Debt Fund Risk: Best Solutions Are The Simplest

The types of risk in fixed income funds are many: interest rate/volatility risk, credit risk, counterparty risk, concentration risk, liquidity risk, etc. But the two major risks, going by the history of fixed income funds, are market/interest rate and credit risks. There are mitigants for all types of risk, and there are two types of mitigants for these. They may sound simplistic, but are effective.

Let’s start with volatility or market risk. There is a one-to-one correspondence between the maturity or duration of the bond/bond fund and market risk: higher the duration, higher the risk. This is not the case in other asset classes like equity/commodities, as there is no defined maturity. What if you just reduce the duration in your portfolio to reduce volatility risk? In mutual fund parlance, if you stick to short duration funds as against long duration funds, what is the downside? Let us look at long period data. A study undertaken by CRISIL-AMFI, over a period of 2001 to 2018, shows that the return from short-term debt funds over this period is 7.63% CAGR i.e. annualised, per year. Over the same period, income funds yielded a return of 7.81% CAGR. The additional return for taking higher volatility risk is only 0.18% or 18 basis points per year, which is not significant. The return from gilt funds, which have even longer duration, is 8.08% CAGR over the same period. There is a reward for higher volatility risk in gilt funds, but again, not huge.

Net-net, if you stuck to short-term debt funds, the “downside” i.e. relatively lower returns would not have been significant. Hence, if you chose short-duration over long-duration funds, over an observation period of 17 years, you wouldn’t have lost much. The usual approach to volatility is reducing portfolio duration when yields are rising and vice-versa, either you do it in your portfolio or the fund manager does it in a professionally managed portfolio. Without taking away anything from the conventional approach, if you decide to avoid long duration, though you would earn less in times of market rally, over a long period you would not lose much.

The other major risk is credit risk. The approach to controlling credit risk is performing due diligence before taking exposure to a security and tracking the issuer post exposure, till maturity. The importance of due diligence for tackling credit risk will always remain sacrosanct. However, one simplistic but effective approach to tackling credit risk is to limit the exposure to one particular instrument or issuer. That is, distribute the portfolio well so that the credit risk emanating from one issuer is only as much. Though diversification is not a new concept, what we are discussing here is not distributing a debt fund portfolio to 10 or 15 instruments, but many more.

One fundamental difference between an equity fund portfolio and a debt fund portfolio is that in equities, most of the returns come from price appreciation, dividend yield being as low as, say, 2%. In fixed income, most of the returns come from accrual and a relatively smaller component comes from price appreciation. That being the case, whether the accrual is coming from instrument A or instrument B does not make as much of a difference. In other words, an equity portfolio can be over-diversified because in that case the benefit of price appreciation from that stock is being limited. However, in debt, the portfolio cannot be over-diversified as contribution of price appreciation to overall returns is anyway on the lower side.
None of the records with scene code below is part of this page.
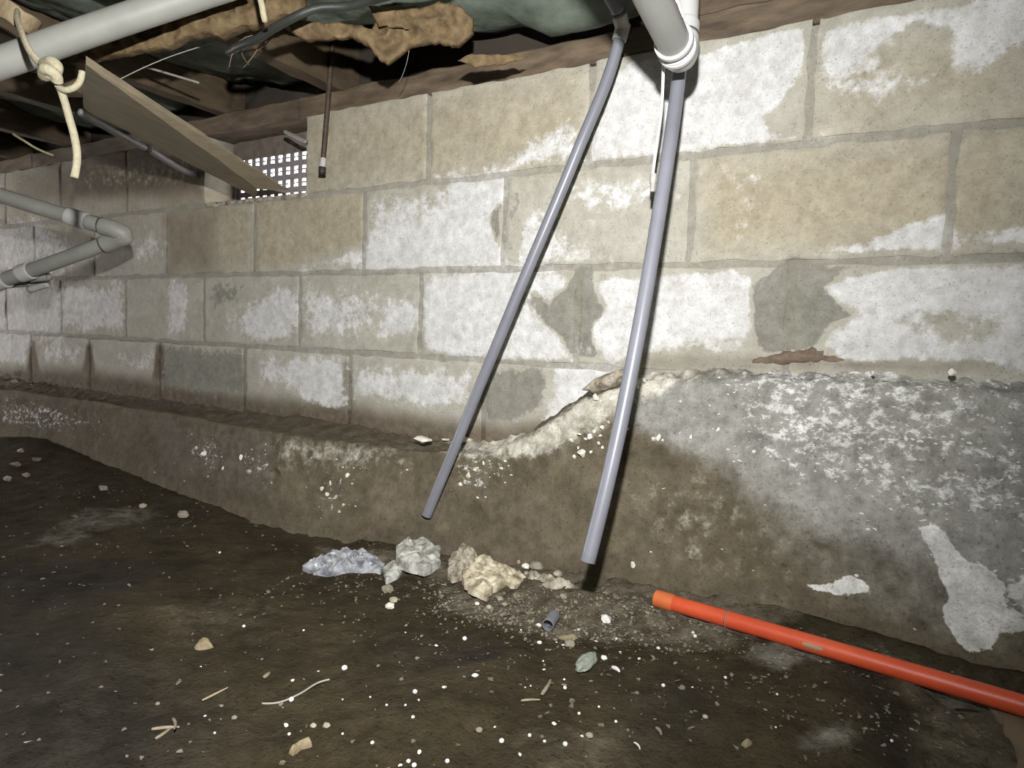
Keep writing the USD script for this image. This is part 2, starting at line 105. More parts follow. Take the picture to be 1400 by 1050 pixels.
FOOT_STAINS = [["d",1,0.06,[[2.6,0.05],[4,0.05],[4,-0.3],[3.4,-0.27],[2.6,-0.25]]],["w",0.37,0.06,[[2.65,0.02],[3.9,0.02],[3.9,-0.2],[2.65,-0.22]]],["d",1,0.05,[[2.099,-0.075],[2.166,-0.022],[2.319,0.013],[2.748,0.048],[2.762,-0.255],[2.608,-0.256],[2.49,-0.247],[2.387,-0.207],[2.322,-0.156],[2.203,-0.119]]],["d",0.45,0.06,[[2.322,-0.156],[2.387,-0.207],[2.49,-0.247],[2.608,-0.256],[2.762,-0.246],[2.764,-0.345],[2.66,-0.372],[2.519,-0.346],[2.407,-0.284]]],["d",0.5,0.04,[[0.674,-0.221],[1.252,-0.199],[1.305,-0.365],[0.807,-0.37]]],["t",0.9,0.03,[[1.644,-0.18],[1.794,-0.161],[1.931,-0.142],[1.993,-0.099],[2.052,-0.044],[2.123,0.002],[2.217,0.025],[2.269,0.017],[2.181,-0.042],[2.088,-0.111],[1.969,-0.174],[1.796,-0.203]]],["t",0.5,0.05,[[2.191,0.019],[2.434,0.038],[2.748,0.048],[2.749,0.031],[2.319,0.004],[2.192,-0.014]]],["t",0.45,0.06,[[1.257,-0.199],[1.644,-0.188],[1.652,-0.243],[1.277,-0.285]]],["t",0.28,0.08,[[2.203,-0.119],[2.399,-0.217],[2.465,-0.316],[2.233,-0.34],[2.153,-0.255]]],["w",0.36,0.06,[[2.302,-0.007],[2.436,0.011],[2.749,0.038],[2.76,-0.179],[2.605,-0.205],[2.452,-0.186],[2.33,-0.118]]],["w",0.47,0.04,[[2.333,-0.011],[2.415,-0.018],[2.44,-0.046],[2.503,-0.017],[2.592,0.001],[2.597,-0.077],[2.511,-0.132],[2.422,-0.096]]],["w",0.5,0.02,[[2.319,0.007],[2.489,0.019],[2.637,0.024],[2.749,0.037],[2.75,0.017],[2.543,-0.003],[2.332,-0.005]]],["w",0.42,0.04,[[2.552,-0.127],[2.645,-0.093],[2.757,-0.1],[2.759,-0.16],[2.604,-0.184]]],["w",1,0.006,[[2.612,-0.206],[2.634,-0.199],[2.652,-0.218],[2.668,-0.24],[2.69,-0.243],[2.714,-0.258],[2.718,-0.291],[2.763,-0.287],[2.764,-0.313],[2.716,-0.327],[2.702,-0.35],[2.68,-0.36],[2.665,-0.349],[2.648,-0.326],[2.645,-0.313],[2.656,-0.297],[2.645,-0.275],[2.638,-0.26],[2.626,-0.233]]],["w",0.55,0.02,[[2.713,-0.246],[2.761,-0.227],[2.763,-0.301],[2.724,-0.301]]],["w",1,0.005,[[2.466,-0.317],[2.495,-0.308],[2.524,-0.289],[2.549,-0.294],[2.557,-0.306],[2.516,-0.318],[2.486,-0.32]]],["w",0.3,0.04,[[1.397,-0.254],[1.499,-0.261],[1.55,-0.377],[1.417,-0.366]]],["w",0.33,0.03,[[1.722,-0.204],[1.901,-0.182],[1.901,-0.269],[1.779,-0.287]]],["w",0.4,0.03,[[-0.196,-0.249],[0.08,-0.227],[0.438,-0.266],[0.114,-0.322],[-0.165,-0.324]]],["w",0.36,0.03,[[0.892,-0.26],[1.041,-0.242],[1.065,-0.314],[0.937,-0.332]]],["w",0.36,0.03,[[1.14,-0.249],[1.267,-0.251],[1.288,-0.317],[1.163,-0.319]]],["b",0.6,0.05,[[0.592,-0.207],[1.258,-0.208],[1.324,-0.412],[0.734,-0.381]]],["b",0.8,0.02,[[0.077,-0.215],[0.183,-0.207],[0.207,-0.336],[0.125,-0.345]]],["b",0.7,0.04,[[1.536,-0.349],[1.801,-0.355],[2.233,-0.34],[2.241,-0.398],[1.861,-0.425],[1.474,-0.424]]]]
FLOOR_STAINS = [["w",0.42,0.04,[[0.9766,-0.5116],[0.8518,-0.3736],[0.9656,-0.2382],[1.0727,-0.2866],[1.069,-0.4058],[1.1508,-0.5384],[1.0628,-0.6037]]],["d",0.8,0.1,[[0.8097,-0.8705],[1.1121,-0.6488],[1.3804,-0.452],[1.466,-0.5766],[1.4616,-0.6922],[1.1499,-0.9432]]],["t",0.45,0.08,[[1.5784,-0.644],[1.5958,-0.4839],[1.7167,-0.4769],[1.7571,-0.5826],[1.6827,-0.6631]]],["d",0.5,0.05,[[1.8912,-0.4898],[2.0336,-0.4215],[2.1117,-0.4239],[2.1018,-0.5054],[2.0209,-0.6041]]],["d",1,0.025,[[2.0523,-0.4645],[2.0942,-0.4359],[2.1193,-0.4575],[2.0849,-0.4979]]],["t",0.95,0.06,[[1.8559,-0.2542],[2.1305,-0.2042],[2.2411,-0.1452],[2.4207,-0.1548],[2.3871,-0.2626],[2.2723,-0.3142],[2.1545,-0.3671],[2.0244,-0.366],[1.9342,-0.3606]]],["w",0.4,0.03,[[2.2347,-0.2031],[2.3198,-0.1608],[2.3719,-0.1885],[2.3345,-0.2203],[2.2499,-0.248]]],["t",0.72,0.06,[[2.3772,-0.2144],[2.5721,-0.1876],[2.7658,-0.1475],[2.7256,-0.3991],[2.609,-0.4744],[2.5982,-0.2593],[2.5289,-0.2404]]],["w",0.5,0.025,[[2.3808,-0.3048],[2.4288,-0.2073],[2.4943,-0.2637],[2.4543,-0.3132],[2.4258,-0.3099]]],["w",0.5,0.03,[[2.553,-0.1628],[2.5813,-0.2052],[2.657,-0.2097],[2.6759,-0.2657],[2.6148,-0.2482]]],["w",0.5,0.025,[[2.6056,-0.303],[2.6445,-0.2865],[2.6497,-0.3215],[2.6204,-0.3202]]],["w",0.55,0.03,[[2.5012,-0.416],[2.5445,-0.3704],[2.561,-0.401],[2.5273,-0.4536],[2.4928,-0.4761]]],["d",0.7,0.03,[[2.5187,-0.2237],[2.5729,-0.2336],[2.6128,-0.3253],[2.6219,-0.4662],[2.5771,-0.4951],[2.5584,-0.325]]],["d",0.5,0.06,[[2.2665,-0.4172],[2.3834,-0.3385],[2.4394,-0.5182],[2.3327,-0.5879]]],["t",0.4,0.06,[[2.2016,-0.5796],[2.3521,-0.4974],[2.3896,-0.6163],[2.2682,-0.6947]]],["d",0.6,0.05,[[1.6102,-0.9872],[1.7728,-0.8463],[1.8962,-0.8728],[1.9674,-0.9427],[1.8129,-1.0417]]],["t",0.4,0.06,[[1.7138,-0.8494],[1.7166,-0.7657],[1.8408,-0.8184],[1.8414,-0.8658]]],["d",0.75,0.12,[[0.9978,-0.9107],[1.5594,-0.6892],[1.7928,-0.7142],[1.9539,-0.7603],[2.0337,-0.8463],[1.7625,-1.074]]],["t",0.8,0.03,[[1.4957,-0.2202],[1.7217,-0.1737],[1.944,-0.1337],[2.1383,-0.1227],[2.2333,-0.1203],[2.4662,-0.0856],[2.4729,-0.1487],[2.2593,-0.2028],[2.0888,-0.2335],[1.8448,-0.2391],[1.5836,-0.303]]],["w",0.62,0.02,[[2.4253,-0.2496],[2.4488,-0.1653],[2.4797,-0.2126],[2.5282,-0.2292],[2.5124,-0.263],[2.4672,-0.2704],[2.4528,-0.303]]],["w",0.55,0.02,[[2.291,-0.1874],[2.3708,-0.1831],[2.4174,-0.2011],[2.3782,-0.2194],[2.3105,-0.2155]]],["w",0.6,0.015,[[2.5715,-0.1503],[2.5987,-0.2049],[2.6237,-0.2213],[2.6068,-0.2369],[2.5767,-0.1965]]],["w",0.6,0.02,[[2.6272,-0.24],[2.6654,-0.204],[2.6826,-0.233],[2.645,-0.2769]]]]  # outlined soil tones; the widest dark one covers the left foreground
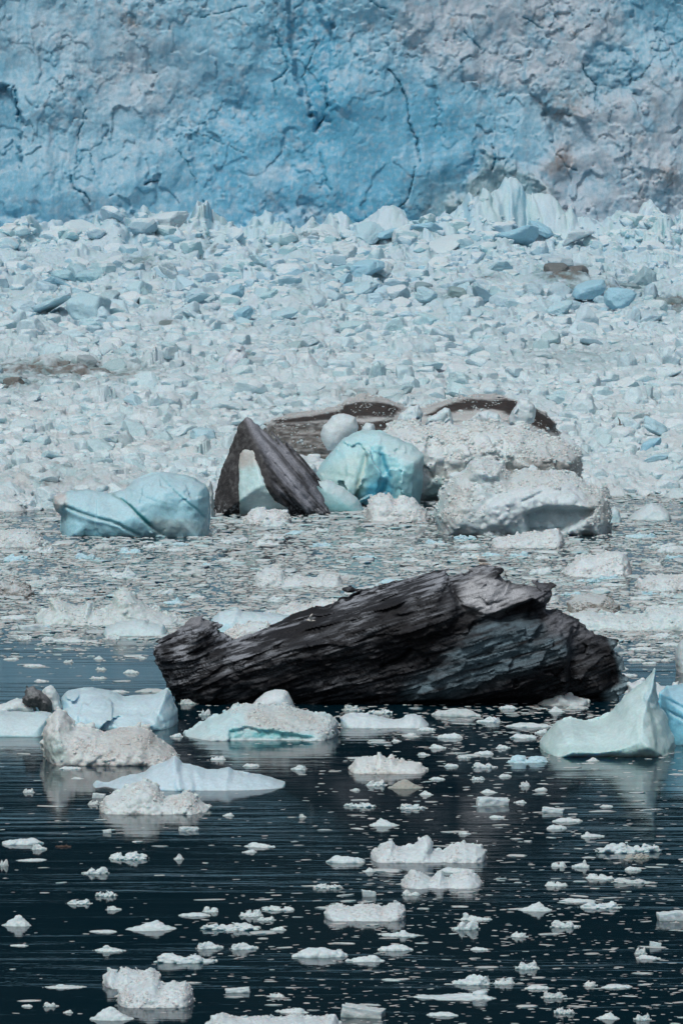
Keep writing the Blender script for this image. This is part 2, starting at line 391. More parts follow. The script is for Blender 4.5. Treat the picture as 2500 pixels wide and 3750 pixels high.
c = mixc(c, (.50, .58, .64), sstep(.05, .4, fn) * .45); c = mixc(c, (.08, .32, .48), sstep(.12, .45, -fn) * .45 * np.clip(.6 + 2 * mn, 0, 1)); c = mixc(c, (.10, .36, .52), sstep(.1, .5, mn) * .4)
strat = sstep(.1, .6, np.sin(gz * 5.2 - gx * .9 + 2 * fbm(gx / 9, gz / 4, 0, 2, 47))) * blob(1600, 500, 250, 170)
c = mixc(c, (.12, .31, .42), strat * .35)
Vw = np.stack([gx, yy, gz], -1)
# the upper surface runs back from the lip
nb = 40
top = Vw[:, -1:, :]; back = np.repeat(top, nb, 1); tt = np.linspace(0, 1, nb + 1)[1:][None]
back[..., 1] += tt * 170; back[..., 2] += tt * 9 + 3.5 * fbm(back[..., 0] / 14, back[..., 1] / 14, 0, 4, 51) * np.minimum(1, tt * 6) + 3 * (jumble(back[..., 0] / 7, back[..., 1] / 7, 52)[0] - .5) * np.minimum(1, tt * 6)
Vw = np.concatenate([Vw, back], 1); c = np.concatenate([c, np.broadcast_to(WHITE, back.shape)], 1)
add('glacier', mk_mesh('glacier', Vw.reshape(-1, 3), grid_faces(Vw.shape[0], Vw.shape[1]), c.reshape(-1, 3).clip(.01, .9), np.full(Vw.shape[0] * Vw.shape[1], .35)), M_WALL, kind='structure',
    label='tall fractured blue and white glacier face closing the fjord')

# ---- the rubble of calved ice banked up against the glacier
def base_h(x, y):
    t = np.clip((y - 560) / 420, 0, 1.3)
    h = 12.6 * t ** 1.35
    h = h + (.35 + 2.2 * np.clip(t, 0, 1)) * fbm(x / 22, y / 45, 0, 3, 61)
    h = h + 5.0 * sstep(935, 985, y) * np.clip(fbm(x / 6.5, y / 30, 0, 3, 67) + .05, 0, 1) * 1.6
    # hummocks seen in the picture (pixel, row, spread m, height m)
    for cx, cy, sx_, sy_, hh in HUM:
        h = h + hh * np.exp(-((x - cx) / sx_) ** 2 - ((y - cy) / sy_) ** 2)
    return h
def hum(px, py, Y, sx_, sy_, hh): return (at_y(px, py, Y)[0], Y, sx_, sy_, hh)
HUM = [hum(2060, 1010, 890, 6, 9, 2.4), hum(1900, 800, 985, 5, 6, 7.0), hum(2020, 800, 984, 4, 6, 5.5), hum(1430, 800, 983, 4.5, 7, 6.5), hum(1650, 850, 980, 6, 8, 3.5), hum(2300, 860, 985, 4, 6, 3), hum(300, 860, 975, 14, 8, 2.0), hum(1130, 1020, 880, 6, 10, 2.4),
       hum(250, 1340, 740, 9, 8, 1.2), hum(1100, 1330, 720, 4, 5, .9), hum(1820, 870, 960, 6, 6, 2.0), hum(560, 870, 978, 5, 8, 3.6), hum(380, 870, 965, 4, 8, 2.0), hum(760, 870, 985, 4, 8, 2.2), hum(1250, 860, 985, 5, 8, 2.4), hum(1700, 850, 980, 7, 8, 3.0), hum(2250, 880, 980, 12, 8, 1.5), hum(1050, 860, 980, 7, 8, 2.0), hum(60, 880, 980, 5, 8, 2.2), hum(2330, 1650, 590, 7, 12, 1.6), hum(250, 1780, 580, 9, 10, 1.3), hum(900, 1700, 600, 9, 12, .8)]
EDGE = [(-1200, 1880), (0, 1875), (200, 1870), (500, 1840), (800, 1830), (1100, 1780), (1600, 1780), (2150, 1815), (2300, 1815), (2500, 1825), (3700, 1830)]
ez = [ground(*p) for p in EDGE]
def edge_y(x): return np.interp(x, [p[0] for p in ez], [p[1] for p in ez])
def field_h(x, y, fine=True):
    h = base_h(x, y)
    wx = fbm(x / 3, y / 3, 0, 2, 62) * 1.1; wy = fbm(x / 3, y / 3, 4, 2, 63) * 1.1
    big = sstep(-.15, .35, fbm(x / 18, y / 26, 2, 3, 64)) * (.5 + .5 * np.clip((y - 600) / 250, 0, 1))
    a, ea, ca = jumble((x + wx) / 8.5, (y + wy) / 19.0, 71, 1.3)
    b_, eb, cb = jumble((x + wx * .5) / 3.0, (y + wy * .5) / 7.5, 72, 1.4)
    c_, ec, cc = jumble((x + wx * .2) / 1.2, (y + wy * .2) / 3.0, 73, 1.4)
    t = np.clip((y - 560) / 300, 0, 1)
    h = h + (a - .45) * (.3 + 1.3 * big) * (.4 + .6 * t) + (b_ - .5) * (.30 + .3 * big) + .30 * fbm(x / .9, y / 2, 0, 3, 74) + .9 * (.6 + big) * fbm(x / 3.4, y / 9, 0, 3, 75)
    return h, ca, cb, cc, big, a, b_
ny_ = 1500
Ys = 532 + (1010 - 532) * (np.linspace(0, 1, ny_) ** 1.25)
us = np.unique(np.concatenate([np.linspace(-.24, -.0625, 150), np.linspace(-.0625, .0625, 690), np.linspace(.0625, .24, 150)]))
gu, gy = np.meshgrid(us, Ys, indexing='ij'); gx = gu * gy
h, ca, cb, cc, big, ja, jb = field_h(gx, gy)
ey = edge_y(gx) + 5 * fbm(gx / 6, gy / 20, 0, 3, 66)
k = sstep(-2.5, 2.5, gy - ey)
h = -.8 + (h + .8 + .35) * k
h = h + .10 * fbm(gx / .35, gy / .5, 0, 2, 68)
PX, PY = proj(gx, gy, h)
far = sstep(600, 940, gy)
def field_color(gx, gy, PX, PY, ca, cb, cc, far):
    QX = PX + 45 * fbm(gx / 4, gy / 8, 0, 4, 81); QY = PY + 16 * fbm(gx / 4, gy / 8, 3, 4, 82)
    def blob(cx, cy, rx, ry, k=1.0): return k * np.exp(-(((QX - cx) / rx) ** 2 + ((QY - cy) / ry) ** 2))
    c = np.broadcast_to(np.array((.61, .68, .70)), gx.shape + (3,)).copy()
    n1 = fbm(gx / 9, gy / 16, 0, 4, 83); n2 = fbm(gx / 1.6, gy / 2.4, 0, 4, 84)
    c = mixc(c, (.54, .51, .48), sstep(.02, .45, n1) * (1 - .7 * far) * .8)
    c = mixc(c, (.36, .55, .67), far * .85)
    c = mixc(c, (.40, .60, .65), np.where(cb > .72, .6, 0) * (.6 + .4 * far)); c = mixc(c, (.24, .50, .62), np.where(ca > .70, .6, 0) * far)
    c = mixc(c, (.30, .52, .55), np.where(cc > .68, .7, 0))
    c = mixc(c, (.40, .36, .33), sstep(.22, .6, n2) * .55 * (1 - .5 * far))
    dirt = 0
    for q in ((220, 1350, 330, 35, .75), (60, 1400, 90, 30, .6), (1090, 1050, 30, 12, .6), (2060, 1000, 95, 30, .95), (2200, 1060, 170, 40, .6), (2470, 1110, 60, 30, .9), (1660, 1080, 60, 22, .6), (1790, 1015, 35, 8, .9), (520, 960, 70, 28, .5), (780, 910, 50, 18, .5), (90, 950, 40, 10, .7), (900, 1310, 60, 30, .6), (1160, 860, 90, 14, .5), (1090, 1260, 60, 30, .3), (600, 1180, 40, 18, .45), (760, 1110, 12, 25, .7), (400, 1070, 10, 18, .8), (2350, 1530, 80, 18, .5), (200, 1760, 200, 60, .35), (1300, 1440, 180, 25, .4), (1100, 1600, 600, 60, .15), (980, 1480, 50, 20, .5), (2100, 1300, 260, 50, .25), (1545, 1060, 50, 15, .5)):
        dirt = np.maximum(dirt, blob(*q))
    global DIRT; DIRT = np.clip(dirt * (1.0 + 2.0 * n2), 0, .9)
    c = mixc(c, (.17, .14, .12), DIRT)
    bl = 0
    for q in ((480, 880, 70, 40, .9), (1170, 1010, 120, 50, .9), (1320, 1080, 80, 30, .5), (1480, 900, 60, 30, .5), (1760, 870, 90, 30, .6), (1950, 940, 140, 40, .4), (240, 1040, 120, 30, .5), (150, 960, 200, 60, .3), (2250, 1120, 80, 40, .5), (700, 1080, 150, 40, .3), (1000, 1180, 200, 30, .3), (300, 1200, 140, 50, .35)):
        bl = np.maximum(bl, blob(*q))
    return mixc(c, (.16, .40, .52), np.clip(bl * (.8 + n2), 0, 1))
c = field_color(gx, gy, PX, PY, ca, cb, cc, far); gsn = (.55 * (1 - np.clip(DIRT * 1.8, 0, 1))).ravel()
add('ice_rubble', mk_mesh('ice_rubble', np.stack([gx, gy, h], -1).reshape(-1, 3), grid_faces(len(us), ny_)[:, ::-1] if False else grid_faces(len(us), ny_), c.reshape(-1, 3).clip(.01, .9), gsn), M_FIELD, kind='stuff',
    label='jumbled field of calved white and pale blue ice rubble below the glacier')

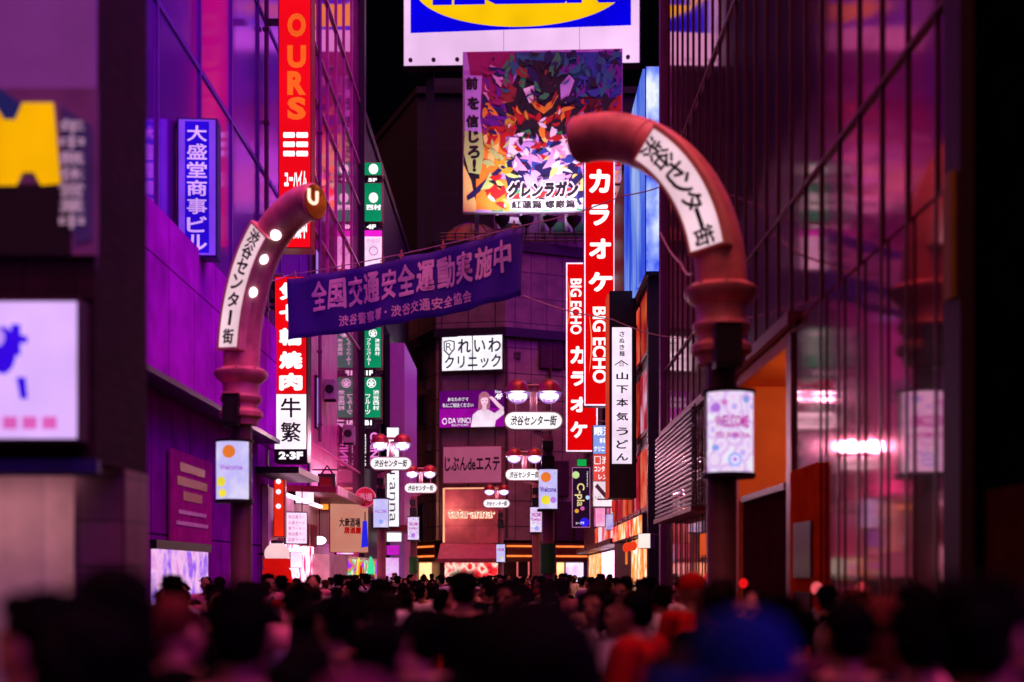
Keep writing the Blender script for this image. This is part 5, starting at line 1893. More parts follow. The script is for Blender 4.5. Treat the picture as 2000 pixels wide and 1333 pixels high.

The counter-arguments against wide diversification in debt funds could be that it questions the conviction level of the fund manager on the exposures being taken and it increases the incidence of tracking. However, if the risk is being contained, the damage on account of a relatively lighter due diligence and tracking (due to limitations of team size) is being limited to that extent.

Net-net, investors may consider remaining at the shorter end of the maturity curve, say, 3-year maturity against 10-year maturity, so that the volatility risk is that much lower. Returns will be lower in bullish market phases because long bond funds (gilt and long duration) will outperform, but over a long period of time, the differential tends to even out, as discussed earlier. From the credit risk control perspective, the wider the portfolio is spread out, the better, apart from the due diligence rigours of the fund manager.

Equity has a higher risk-return profile than debt i.e. expected returns and potential volatility are higher. As long as you have allocation to equity in your portfolio, that component anyway carries an elevated risk-return profile than the relatively riskier part of debt investments.